On Rejection
REJECTION SLIPS ARE BADGES OF HONOR.
Purple Hearts.
They mean that you’ve done your duty. You’ve written your stuff and sent it out. You’ve done your part.
Show me a writer who doesn’t have a stack of rejection slips and I’ll show you an unpublished writer.
The rejections can feel like a kick in the stomach when you get them, but they are part of the life. They’re the receipts you get in the mail each time you pay your dues.
Eventually, if you are persistent, you’ll open an envelope that isn’t self-addressed, it will contain a letter of acceptance, and you’ll be a “published author.”
In a period of five or six years, I collected at least thirty rejection slips from Alfred Hitchcock’s Mystery Magazine, fifteen or twenty from Ellery Queen, and numerous rejection slips from other magazines.
They’re not fun to get.
But what you must understand is that a story can be rejected for any of several reasons.
True, maybe it’s just a lousy story. Or not a story, at all. Maybe it’s badly written. On the other hand, maybe the editor had a headache when he or she read it. Or maybe the magazine had recently bought a story with a similar plot. Or maybe your piece is too violent for their taste. Maybe the editor thinks it is sexist. Maybe your story has a dog in it, but the editor is a cat person.
Maybe the editor thinks your main character is too pushy or not pushy enough. Or maybe the publisher has a backlog of stories and just isn’t interested in buying any new ones just now.
Your material might even be rejected because it is too unusual, too original, doesn’t fit the stereotypes or the editor’s expectations of what a story ought to be. Maybe you’ve dared to enter unknown territories and the publisher is unwilling to risk the adventure.
In other words, it ain’t necessarily a bad story.
This is true of any manuscript you submit, whether it’s a short story sent to a magazine or a novel sent to a publisher.
It may be a perfectly fine piece of work.
More often than not, its rejection will have little or nothing to dc with the work’s intrinsic merits.
So be not glum!
Get your work into the right hands, and it might sell.
First, make sure that your manuscript is seen by a wide sampling of editors. If none of them wants to buy it, go ahead and put it away.
But don’t throw it away.
The finished product is an asset.
Time goes by. You keep on writing. Some of your stuff sells. You develop a following.
Down the line, you might very well be able to sell the very same story or novel that nobody wanted at the time it was written.
In my own case, I spent years sending out short stories to magazines. I accumulated scads of rejection slips. After my novels began to sell, however, I rarely wrote or submitted short stories. Soon, editors were asking me for stories for their anthologies and magazines. About half the time, I turned down the offers for one reason o: another. So the situation had reversed itself.

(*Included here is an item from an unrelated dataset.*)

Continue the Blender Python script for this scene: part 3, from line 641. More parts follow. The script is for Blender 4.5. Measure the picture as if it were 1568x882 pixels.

The same situation is true of novels. Once you’ve had a certain amount of success, you might be able to sell some of those old novels that had been rejected when you were a “nobody.”
In many cases, they were only rejected in the first place because you were a nobody not because there was anything wrong with them.
Get big enough, and you can sell just about anything you ever wrote.
You may think you’ll never get that big.
But if you’re good and you persist, you might.
So don’t let the rejections get you down. Keep everything.
And be ready to dust a few things off, some day polish them up a bit… maybe change the price of gasoline, change the character’s typewriter into a computer, replace the eight-track tape player with a CD changer, etc.
In your old, rejected stuff, you may have some good stories, good novels that you’ll be able to sell someday even though nobody wanted them when you were young and unknown and needed the acceptance and money.